Material >>
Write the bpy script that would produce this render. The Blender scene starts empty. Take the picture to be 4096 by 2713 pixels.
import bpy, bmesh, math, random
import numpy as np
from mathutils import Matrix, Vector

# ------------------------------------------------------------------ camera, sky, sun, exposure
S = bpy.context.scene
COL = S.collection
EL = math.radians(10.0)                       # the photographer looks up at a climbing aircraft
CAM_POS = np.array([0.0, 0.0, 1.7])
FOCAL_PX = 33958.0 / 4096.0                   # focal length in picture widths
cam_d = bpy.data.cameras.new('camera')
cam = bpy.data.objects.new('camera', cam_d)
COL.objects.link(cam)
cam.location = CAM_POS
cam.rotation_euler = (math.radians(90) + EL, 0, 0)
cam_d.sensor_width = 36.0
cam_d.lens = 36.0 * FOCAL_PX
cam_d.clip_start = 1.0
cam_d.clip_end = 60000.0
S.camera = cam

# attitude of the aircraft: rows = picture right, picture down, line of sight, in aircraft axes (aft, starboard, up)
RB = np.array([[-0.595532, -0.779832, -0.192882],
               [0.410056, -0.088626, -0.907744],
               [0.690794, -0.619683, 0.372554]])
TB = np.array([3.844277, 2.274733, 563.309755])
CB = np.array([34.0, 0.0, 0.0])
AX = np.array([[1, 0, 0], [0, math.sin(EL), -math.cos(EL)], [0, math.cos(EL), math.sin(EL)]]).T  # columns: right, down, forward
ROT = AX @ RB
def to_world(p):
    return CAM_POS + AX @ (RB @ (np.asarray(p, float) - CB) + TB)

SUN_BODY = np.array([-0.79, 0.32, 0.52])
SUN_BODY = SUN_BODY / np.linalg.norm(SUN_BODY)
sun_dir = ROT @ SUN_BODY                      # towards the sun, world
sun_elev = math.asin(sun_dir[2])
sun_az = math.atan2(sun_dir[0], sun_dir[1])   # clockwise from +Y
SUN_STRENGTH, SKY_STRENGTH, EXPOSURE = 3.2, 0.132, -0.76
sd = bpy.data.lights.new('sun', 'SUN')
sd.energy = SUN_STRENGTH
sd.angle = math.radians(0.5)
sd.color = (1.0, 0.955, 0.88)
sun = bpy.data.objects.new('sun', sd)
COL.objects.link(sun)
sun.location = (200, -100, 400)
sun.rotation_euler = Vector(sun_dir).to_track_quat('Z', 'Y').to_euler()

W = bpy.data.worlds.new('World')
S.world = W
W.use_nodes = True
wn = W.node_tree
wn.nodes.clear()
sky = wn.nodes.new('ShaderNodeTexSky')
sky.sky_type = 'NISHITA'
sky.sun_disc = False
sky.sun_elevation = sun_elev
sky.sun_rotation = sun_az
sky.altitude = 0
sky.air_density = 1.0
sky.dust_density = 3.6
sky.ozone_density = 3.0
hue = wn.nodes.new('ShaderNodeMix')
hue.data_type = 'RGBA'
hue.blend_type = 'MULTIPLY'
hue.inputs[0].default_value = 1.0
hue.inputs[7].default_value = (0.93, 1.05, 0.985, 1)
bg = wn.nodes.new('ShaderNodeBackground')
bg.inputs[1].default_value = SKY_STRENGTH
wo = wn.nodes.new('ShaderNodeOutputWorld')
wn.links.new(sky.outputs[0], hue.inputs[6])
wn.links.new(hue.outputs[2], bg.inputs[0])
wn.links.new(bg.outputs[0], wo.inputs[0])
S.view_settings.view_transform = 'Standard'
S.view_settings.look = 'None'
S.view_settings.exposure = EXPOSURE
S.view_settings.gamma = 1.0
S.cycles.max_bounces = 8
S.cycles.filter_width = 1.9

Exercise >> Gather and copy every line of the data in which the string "scene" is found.

Reply to the task >>
Write the bpy script that would produce this render. The Blender scene starts empty. Take the picture to be 4096 by 2713 pixels.
S = bpy.context.scene